Question

The velocity(v) of a transverse wave on a string may depend upon (a) length l of the string, (b) tension T in string and (c) mass per unit length $\mu $ of string. Derive the formula dimensionally.

Answer 1

Hint: As a very first step, one could read the question well and then note down the given quantities and then recall the dimensions of each of these quantities. Now equate the dimension of velocity to the product of the dimensions of other quantities each raised to certain power. Then, apply the principle of homogeneity to find the final expression.
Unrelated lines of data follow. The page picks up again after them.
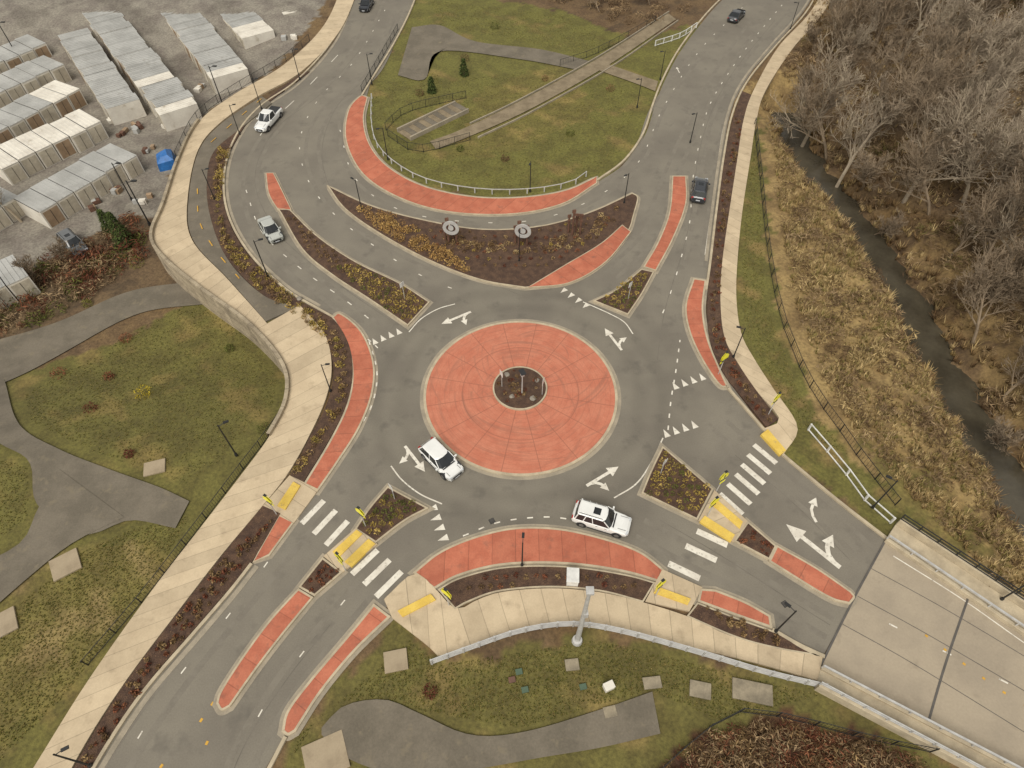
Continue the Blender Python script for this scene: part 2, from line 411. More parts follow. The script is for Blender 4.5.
mesh_obj('road',[(a[0],a[1],0) for a in road],tess(road),M_asph)
C0=(0.82,38.1)
def add_ring_wear(m,center,bands):
    nt=m.node_tree; N=nt.nodes; L=nt.links; b=N['Principled BSDF']; src=b.inputs['Base Color'].links[0].from_socket
    tc=N.new('ShaderNodeTexCoord'); sub=N.new('ShaderNodeVectorMath'); sub.operation='SUBTRACT'; L.new(tc.outputs['Object'],sub.inputs[0]); sub.inputs[1].default_value=(*center,0)
    ln=N.new('ShaderNodeVectorMath'); ln.operation='LENGTH'; L.new(sub.outputs[0],ln.inputs[0])
    nz=N.new('ShaderNodeTexNoise'); nz.inputs['Scale'].default_value=0.15; nz.inputs['Detail'].default_value=1; L.new(tc.outputs['Object'],nz.inputs[0])
    ad=N.new('ShaderNodeMath'); ad.operation='MULTIPLY_ADD'; L.new(nz.outputs[0],ad.inputs[0]); ad.inputs[1].default_value=1.6; L.new(ln.outputs['Value'],ad.inputs[2])
    cr=N.new('ShaderNodeValToRGB'); mp=N.new('ShaderNodeMath'); mp.operation='DIVIDE'; L.new(ad.outputs[0],mp.inputs[0]); mp.inputs[1].default_value=30
    L.new(mp.outputs[0],cr.inputs[0]); cr.color_ramp.interpolation='EASE'
    els=cr.color_ramp.elements; els[0].position=bands[0][0]/30; els[0].color=(bands[0][1],)*3+(1,); els[1].position=bands[-1][0]/30; els[1].color=(bands[-1][1],)*3+(1,)
    for r,v in bands[1:-1]:
        e_=els.new(r/30); e_.color=(v,)*3+(1,)
    mx=N.new('ShaderNodeMix'); mx.data_type='RGBA'; mx.blend_type='MULTIPLY'; mx.inputs[0].default_value=1; L.new(src,mx.inputs[6]); L.new(cr.outputs[0],mx.inputs[7]); L.new(mx.outputs[2],b.inputs['Base Color'])
add_ring_wear(M_asph,C0,[(9,1.0),(11.2,0.97),(12.2,0.86),(13.4,0.95),(14.6,0.84),(15.8,0.94),(17,0.92),(19,1.0),(29,1.0)])
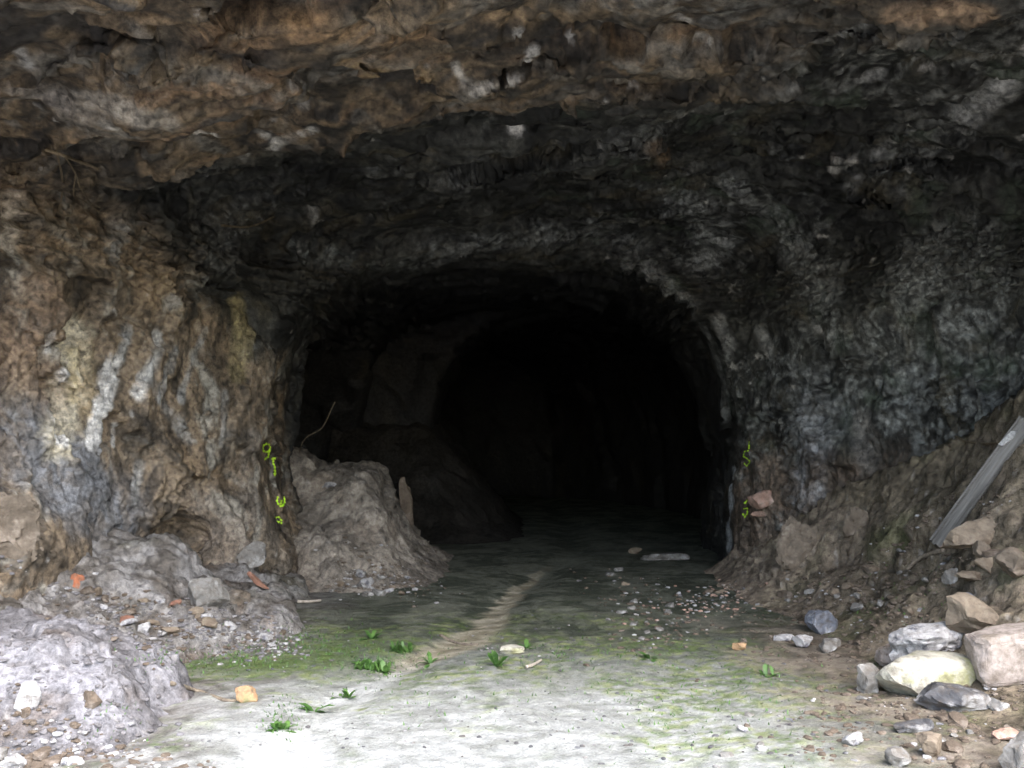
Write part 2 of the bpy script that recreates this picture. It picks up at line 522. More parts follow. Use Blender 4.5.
xs = lines((-300, -40, 40), (-40, -8, 4), (-8, -4.4, .2), (-4.4, 4.6, .028), (4.6, 8, .2), (8, 40, 4), (40, 300, 40))
ys = lines((-300, -40, 40), (-40, -4, 3), (-4, 3.6, .2), (3.6, 12, .026), (12, 27, .09))
GV, GQ = sheet(xs, ys, ground_full)

def ground_tint(V):
    x, y, z = V.T; p = A(x, y, 0 * x)
    wv = np.stack([fbm(p * 1.2, 3, 121), fbm(p * 1.2, 3, 123), 0 * x], -1)
    q = p + .4 * wv
    big = fbm(q * .8, 3, 125); mid = fbm(q * np.array((2.0, 1.7, 1)), 4, 127); fin = fbm(q * np.array((7.5, 7, 1)), 4, 129)
    deep_floor = mix((.068, .076, .054), (.178, .182, .14), ss(-.3, .35, mid + .6 * fin))
    pale = mix((.20, .203, .18), (.45, .457, .44), ss(-.7, .45, .5 * mid + .8 * fin))
    # pale on the outside, darker within
    wp = ss(8.4, 5.9, y + 1.1 * mid + .5 * big) * ss(2.6, .9, x + .8 * mid + .4 * fin)
    c = mix(deep_floor, pale, wp)
    wl_ = ss(-1.25, -2.1, x + .7 * mid + .35 * fin)
    c = mix(c, mix((.15, .135, .12), (.30, .285, .275), ss(-.3, .3, mid + fin)), .85 * wl_)
    # algae
    ga = ss(-.14, .28, fbm(q * np.array((1.5, 1.9, 1)) + 4, 4, 131) + .22 * np.exp(-((y - 7.5) / .8) ** 2) + .34 * ss(.3, 1.5, x) * ss(8.5, 6.8, y)) * ss(4.6, 5.6, y) * ss(10.2, 8.4, y)
    gs = ss(-.25, .25, fbm(p * 14, 3, 133))
    c = mix(c, mix((.12, .17, .055), (.27, .30, .12), ss(-.2, .3, fin)), .85 * ga * gs)
    gl = np.exp(-(((x + 1.75) / .55) ** 2 + ((y - 7.25) / .33) ** 2)) + np.exp(-(((x + 1.15) / .4) ** 2 + ((y - 7.75) / .4) ** 2))
    c = mix(c, (.09, .14, .035), np.clip(.8 * gl * ss(-.3, .2, fin + mid), 0, .85))
    # tan worn track running into the tunnel
    tx = np.interp(y, [3, 5, 5.6, 6.3, 7.0, 7.35, 7.9, 8.6, 9.6, 10.8, 12.5], [-1.25, -1.12, -1.05, -1.0, -.83, -.68, -.40, -.22, -.12, .10, .45])
    tw = np.interp(y, [4, 6, 7.2, 7.9, 8.6, 9.6, 10.8, 12.5], [.30, .16, .12, .26, .17, .12, .09, .05])
    tr = ss(1.25, .55, np.abs(x - tx + .10 * fin + .08 * mid) / tw) * ss(13, 11, y)
    c = mix(c, mix(mix((.29, .25, .175), (.50, .45, .34), ss(-.2, .3, fin)), pale * 1.25, ss(7.6, 6.8, y)), .92 * tr * ss(-.32, .12, fin + .5 * mid + .25 * fbm(p * 17, 2, 136) + .35))
    # brown soil towards the right bank
    wr = ss(1.3, 2.3, x + .7 * mid + .3 * fin) * ss(9.5, 8, y)
    c = mix(c, mix((.13, .10, .078), (.26, .215, .175), ss(-.3, .3, mid + fin)), .85 * wr)
    return c

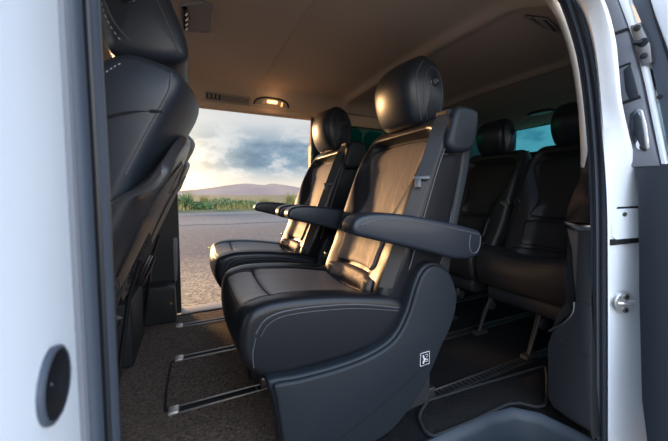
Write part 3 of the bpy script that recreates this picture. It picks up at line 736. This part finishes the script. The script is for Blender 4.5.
# striker on the rear jamb
JN = V((-.37, -.93, 0)).normalized(); JU = V((0, 0, 1)); JR = JN.cross(JU)
def onjamb(px, py):
    r = ray(px, py); p0 = aty(622, 302, .407); return V((0, 0, CZ))+r*((p0-V((0, 0, CZ))).dot(JN)/r.dot(JN))
JM = Matrix((JR, JU, JN)).transposed().to_4x4()
def jm(bm): bmesh.ops.transform(bm, matrix=JM, verts=bm.verts); return bm
sc_ = onjamb(622, 302)+JN*.003; t = thing('door_striker', 'chrome oval latch striker plate screwed to the white rear jamb', 'striker', sc_)
b = bmesh.new(); rows = []
for r_, h in ((1, -.004), (1, .003), (.88, .008), (.5, .009), (.02, .009)):
    rows.append([V((.034*r_*math.cos(2*math.pi*k/36), .033*r_*math.sin(2*math.pi*k/36), h)) for k in range(36)])
grid_bm(b, rows, cap=False); obj('plate', jm(b), 'satin', t)
b = bmesh.new(); tube(b, [(-.024, .003, .006), (-.016, .004, .011), (0, -.001, .012), (.014, .002, .011), (.022, .001, .006)], .006); obj('catch_bar', jm(b), 'satin', t)
for z in (-.018, .019):
    b = bmesh.new(); disc(b, (.002, z, .008), (0, 0, 1), .0085, .004, sides=18); s_ = obj('screw', jm(b), 'steel', t)
    b = bmesh.new(); disc(b, (.002, z, .0125), (0, 0, 1), .0045, .001, sides=6); obj('screw_socket', jm(b), 'seam', s_)
# panel break and upper jamb plate with screw
def pp(l, x, t, m, name, parent=None, bev=.003, sn=0):
    return obj(name, plate([atx(*p, x) for p in l], x, t, bev=bev, smoothn=sn), m, parent)
t = thing('jamb_plate', 'small white plate with one screw above the striker', 'plate', (0, 0, 0))
def jplate(l, d0, d1):
    bm = bmesh.new(); A = [onjamb(*q) for q in l]; grid_bm(bm, [[q+JN*d0 for q in A], [q+JN*d1 for q in A]]); return bm
obj('plate', jplate([(609, 209), (637, 208), (637, 237), (613, 239), (609, 236)], -.002, .009), 'paint', t)
b = bmesh.new(); disc(b, onjamb(621, 214)+JN*.008, JN, .006, .004, sides=16); obj('screw', b, 'steel', t)
obj('gap_line', jplate([(608, 239), (638, 237.5), (638, 242), (608, 245)], -.002, .008), 'seam', t)
obj('top_gap', jplate([(608, 207), (638, 206), (638, 208), (608, 209)], -.002, .008), 'seam', t)

# ================================================================== REAR PILLAR TRIM (inside)
t = thing('pillar_trim', 'dark plastic rear pillar lining with wood insert, chrome strip and cup pocket', 'pillar trim', (0, 0, 0))
pp([(578, 226), (592, 226), (592, 441), (589, 432), (570, 420), (552, 407), (547, 396), (547, 345), (551, 333), (562, 322), (571, 312), (575, 300)], 1.070, .08, 'trimdark', 'lower_panel', t, bev=.006)
pp([(582, 150), (592, 150), (592, 223), (565, 222), (567, 208), (573, 192), (579, 178)], 1.074, .06, 'wood', 'wood_insert', t, bev=.004)
pp([(564, 221), (578, 225), (592, 225), (592, 231), (577, 231), (565, 227)], 1.066, .05, 'chrome', 'chrome_strip', t, bev=.003)
pp([(566, 228), (579, 231), (592, 231), (592, 304), (576, 300), (573, 280), (571, 250)], 1.076, .08, 'browntrim', 'upper_panel', t, bev=.006)
pp([(585, 60), (592, 60), (592, 152), (581, 152), (583, 110)], 1.08, .05, 'headliner', 'upper_lining', t, bev=.004)
b = bmesh.new(); tube(b, spline([atx(*p, 1.072) for p in [(574, 302), (573, 312), (566, 321), (556, 327), (549, 331)]], 16, closed=False), .0035, sides=8); obj('pocket_lip', b, 'steel', t)
pp([(575, 300), (571, 313), (560, 322), (552, 328), (556, 318), (563, 306)], 1.09, .03, 'seam', 'cup_pocket', t, bev=0)
b = bmesh.new(); tube(b, [atx(*p, 1.069) for p in ((556, 338), (570, 346), (590, 357))], .0016, sides=6); obj('panel_seam', b, 'seam', t)
b = bmesh.new(); tube(b, [atx(*p, 1.070) for p in ((576, 299), (592, 305))], .0016, sides=6); obj('panel_seam', b, 'seam', t)

# ================================================================== OPEN SLIDING DOOR (leading edge seen)
dr = thing('sliding_door', 'open white sliding door pushed back, its leading edge with latch pin and grip recess', 'door', (0, 0, 0))
X = 1.075
# body of the door (runs rearward outside the body)
bm = bmesh.new(); secs = []
for x, ins in ((X+.02, .012), (X+.03, 0), (X+1.05, 0), (X+1.07, .02)):
    s_ = []
    for y, z in ((.245, -.3), (.235, .2), (.225, .7), (.25, 1.0), (.30, 1.30), (.345, 1.30), (.335, 1.0), (.325, .7), (.325, .2), (.325, -.3)):
        s_.append(V((x, y+(ins if y < .3 else -ins), z)))
    secs.append(s_)
grid_bm(bm, secs); obj('door_skin', bm, 'paint', dr, angle=30)
pp([(640, 165), (669, 163), (690, 163), (690, 470), (648, 470), (646, 440), (641, 400), (638, 290), (638, 262), (637, 200), (634, 168)], X-.004, .03, 'darkgrey', 'lower_edge_trim', dr, bev=.006)
pp([(596, -6), (604, 10), (610, 35), (613, 52), (612, 70), (612, 84), (616, 106), (620, 132), (625, 155), (631, 167), (659, 166), (652, 135), (644, 98), (636, 60), (628, 30), (618, 2), (615, -6)], X-.008, .03, 'greytrim', 'upper_edge_trim', dr, bev=.005)
pp([(613, 70), (612, 69), (630, 62), (631, 64)], X-.0095, .004, 'seam', 'joint', dr, bev=0)
pp([(610, 37), (610, 34), (628, 27), (629, 30)], X-.0095, .004, 'seam', 'joint', dr, bev=0)
pp([(616, 107), (616, 104), (640, 95), (641, 98)], X-.0095, .004, 'seam', 'joint', dr, bev=0)
pp([(623, 70), (630, 64), (634, 78), (639, 97), (629, 100), (625, 90)], X-.010, .006, 'darkgrey', 'finger_recess', dr, bev=.002)
gr = pp([(630, 113), (637, 108), (643, 110), (647, 125), (650, 148), (645, 152), (637, 149), (631, 138), (629, 124)], X-.012, .008, 'chrome', 'grip_recess', dr, bev=.003)
pp([(632, 117), (637, 111), (641, 118), (644, 135), (645, 148), (640, 146), (634, 135)], X-.0135, .004, 'darkgrey', 'grip_shadow', gr, bev=.002)
pp([(616, -6), (623, 12), (636, 48), (645, 86), (654, 130), (661, 164), (666, 164), (659, 128), (651, 88), (642, 48), (630, 10), (624, -6)], X-.006, .02, 'paint', 'white_flange', dr, bev=.002)
pp([(632, 2), (640, 20), (650, 60), (660, 110), (668, 150), (672, 164), (690, 164), (690, 100), (668, 60), (655, 20), (648, -6), (630, -6)], X+.004, .02, 'rubber', 'edge_rubber', dr, bev=.004)
pp([(647, -8), (654, 14), (668, 52), (690, 115), (690, -8)], X-.012, .03, 'paint', 'outer_edge', dr, bev=.006)
lt = pp([(630, 26), (640, 22), (650, 44), (652, 62), (641, 66), (635, 48)], X-.014, .012, 'steel', 'latch_plate', dr, bev=.002)
p_ = atx(633, 43, X-.02); q_ = atx(642, 42, X-.02)
b = bmesh.new(); tube(b, [p_, q_+V((.004, 0, 0))], [.0055, .0065], sides=12); disc(b, q_+V((.008, 0, 0)), (-1, 0, 0), .011, .004, sides=18); obj('latch_pin', b, 'rubber_black', lt)
for a in ((637, 28), (644, 56)):
    b = bmesh.new(); disc(b, atx(*a, X-.015), (-1, 0, 0), .0075, .002, sides=14); obj('bolt', b, 'rubber_black', lt)
for a in ((660, 97),):
    b = bmesh.new(); disc(b, atx(*a, X+.002), (-1, 0, 0), .006, .002, sides=14); obj('bolt', b, 'rubber_black', dr)

# ================================================================== CEILING FITTINGS
def on_wall(px, py):
    # point on the curved far edge of the headliner
    best = None
    r = ray(px, py)
    for k in range(1200):
        y = 1.5+.62*k/1200
        p = V((0, 0, CZ))+r*(y/r.y)
        if p.z > zceil(p.x, y) or y > 2.118: return p
    return p
def wall_frame(p):
    e = .01; dz = (zceil(p.x, min(p.y+e, 2.12))-zceil(p.x, p.y-e))/(2*e)
    up = V((0, -1, -dz)).normalized()   # in-surface direction pointing to cabin centre / upward
    if up.z < 0: up = -up
    n = V((1, 0, 0)).cross(up).normalized()
    if n.y > 0: n = -n
    return up, n
def vent(l, r, label, slats=8, hgt=.042):
    A, B = on_wall(*l), on_wall(*r); c = (A+B)/2; L = (B-A).length; u = (B-A).normalized(); up, n = wall_frame(c)
    t = thing('ceiling_vent', label, 'vent', c)
    def bxo(a0, a1, b0, b1, d0, d1, bev=0):
        bm = bx(a0, a1, b0, b1, d0, d1, bev=bev)
        mt = Matrix((u, up, n)).transposed().to_4x4(); bmesh.ops.transform(bm, matrix=mt, verts=bm.verts); return bm
    obj('backing', bxo(-L/2, L/2, -hgt/2, hgt/2, -.004, .002), 'shellbrown', t)
    bm = bmesh.new()
    for a in ((-L/2-.006, L/2+.006, hgt/2-.002, hgt/2+.006), (-L/2-.006, L/2+.006, -hgt/2-.006, -hgt/2+.002), (-L/2-.006, -L/2+.003, -hgt/2, hgt/2), (L/2-.003, L/2+.006, -hgt/2, hgt/2), (-L/2+L*.33, -L/2+L*.36, -hgt/2, hgt/2)):
        box(bm, *a, 0, .009, bev=.002)
    bmesh.ops.transform(bm, matrix=Matrix((u, up, n)).transposed().to_4x4(), verts=bm.verts); obj('frame', bm, 'lens_brown', t)
    bm = bmesh.new()
    for k in range(4): box(bm, -L/2+L*.37, L/2-.004, -hgt/2+hgt*(k+.6)/4.4, -hgt/2+hgt*(k+1.15)/4.4, 0, .005)
    for k in range(3): box(bm, -L/2+L*(.05+.09*k), -L/2+L*(.10+.09*k), -hgt*.32, hgt*.32, 0, .004)
    bmesh.ops.transform(bm, matrix=Matrix((u, up, n)).transposed().to_4x4(), verts=bm.verts); obj('slat', bm, 'lens_brown', t)
    return t
M['lens_brown'] = mat('vent_trim', (.36, .29, .235), .5)
vent((206, 95), (249, 101), 'slatted roof air vent next to the glowing courtesy lamp')
vent((345, 115), (383, 121), 'slatted roof air vent above the far captain seat headrest')
# near roof vent at the rear corner
t = thing('ceiling_vent', 'dark roof air vent at the rear upper corner of the near doorway', 'vent', (0, 0, 0))
def mirr(px, py):
    r = ray(px, py)
    for k in range(900):
        y = 1.2-.60*k/900; p = V((0, 0, CZ))+r*(y/r.y)
        if r.z > 0 and False: break
    best = None
    for k in range(2000):
        s_ = .3+3*k/2000; p = V((0, 0, CZ))+r*s_
        if abs(p.y-YC) < .885 and p.z > zceil(p.x, p.y): return p
    return V((0, 0, CZ))+r*1.4
q = [mirr(*p) for p in ((526, 14), (548, 17), (561, 30), (546, 26))]
c = sum(q, V())/4
bm = bmesh.new(); lo = [p+V((0, .004, -.006)) for p in q]; hi = [p+V((0, -.004, .006)) for p in q]; grid_bm(bm, [hi, lo]); obj('grille', bm, 'trimdark', t)
bm = bmesh.new(); tube(bm, [p+V((0, .004, -.006)) for p in q], .004, closed=True, sides=6); obj('frame', bm, 'lens_brown', t)
q2 = [q[0].lerp(q[1], .45), q[0].lerp(q[1], .75), q[3].lerp(q[2], .55), q[3].lerp(q[2], .25)]
bm = bmesh.new(); grid_bm(bm, [[p+V((0, .002, -.004)) for p in q2], [p+V((0, .006, -.009)) for p in q2]]); obj('nozzle', bm, 'lens_brown', t)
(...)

Complete step by step solution:
In the question, we are given that the velocity of a transverse wave on a string will depend upon the length of the string, tension in the string and also on the mass per unit length of the string. We are supposed to find the formula dimensionally.
As a very first step, one could recall the dimensions of each of the given quantities.
Tension on the string, $\left[ T \right]=\left[ ML{{T}^{-2}} \right]$
Mass per unit length, $\left[ \mu \right]=\left[ M{{L}^{-1}} \right]$
Length of the string, $\left[ l \right]=\left[ L \right]$
Velocity of a transverse wave on a string, $\left[ v \right]=\left[ L{{T}^{-1}} \right]$
Now we could dimensional analysis as per requirement,
$\left[ v \right]=L{{T}^{-1}}={{\left[ T \right]}^{a}}{{\left[ \mu \right]}^{b}}{{\left[ L \right]}^{c}}$……………………………………………. (A)
$\Rightarrow L{{T}^{-1}}=\left( {{M}^{a}}{{L}^{a}}{{T}^{-2a}} \right)\left( {{M}^{b}}{{L}^{-b}} \right)\left( {{L}^{c}} \right)$
Now from the principle of homogeneity, we could say that,
For the mass term,
$a+b=0$…………………………….. (1)
For the length term,
$a-b+c=1$……………………………… (2)
From the time term,
$-2a=-1$
$\Rightarrow a=\dfrac{1}{2}$……………………………………. (3)
Put (3) in (1) to get,
$b=-\dfrac{1}{2}$……………………………………. (4)
Now put (3) and (4) in (2) to get,
$c=0$…………………………………………. (5)
Now putting (3), (4) and (5) in equation (A), we get,
$\left[ v \right]=L{{T}^{-1}}={{\left[ T \right]}^{\dfrac{1}{2}}}{{\left[ \mu \right]}^{-\dfrac{1}{2}}}{{\left[ L \right]}^{0}}$
Now using the method of dimensional analysis we found the expression for velocity of the wave to be given by,
$v=\sqrt{\dfrac{T}{\mu }}$

Note: The major drawback of dimensionally finding the expression for physical quantities is that the constant present in these relations couldn’t be found by this method. The statement of the principle of homogeneity goes like this, ‘the dimensions of each of the terms in a dimensional equation on both sides should be the same’.